Clinton signed the Federal Activities Inventory Reform (FAIR) Act of 1998, which the nonpartisan magazine Government Executive accurately characterized as a “privatization bill.” Under the FAIR Act, federal agencies must list their activities every year and say whether they are “inherently governmental” or could be performed by a private company.

According to many reports, Clinton also tried to follow through on his acceptance speech by cutting a deal with House Speaker Newt Gingrich that would have cut Social Security by raising the retirement age and partially privatized the program through a system of private retirement accounts.

As U.S. News and World Report notes, “Clinton realized that he could not undertake this without bipartisan support, and, Chief of Staff Erskine Bowles reflected, ‘He knew to do this he needed to work with Gingrich.’”

As U.S. News reports, Clinton knew the plan would be “controversial” and was willing to take the “political heat” in return for a deal with Gingrich.

A private party

Clinton’s deal with Gingrich died with the Monica Lewinsky scandal, but the centrist Democratic zeal for “bipartisan” privatization did not. Barack Obama appointed Bowles, who served as an intermediary with Gingrich on the Social Security deal, to co-chair a commission tasked with reducing the federal deficit and cutting Social Security. (The two tasks are separate from one another, since Social Security is required by law to be self-supporting. It cannot contribute to the federal deficit.)

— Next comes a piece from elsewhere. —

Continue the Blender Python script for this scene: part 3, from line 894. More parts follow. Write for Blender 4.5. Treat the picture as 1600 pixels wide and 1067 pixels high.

In announcing his privatization scheme with Cuomo, Christie warned that Penn Station’s commuters are about to enter a “summer of hell.” They almost certainly are, thanks to our leaders’ “bipartisan” reluctance to invest in needed government infrastructure.

The Democratic infatuation with privatization hurts the party, harms the public interest, and diminishes the public’s understanding of government’s vital role in American life. It must be resisted by independent activists and progressive Democrats alike.

It would be tragic if a “summer of hell” for New York commuters led to a lifetime of servitude to corporate interests. It would be even worse if Democrats like Andrew Cuomo helped make it happen.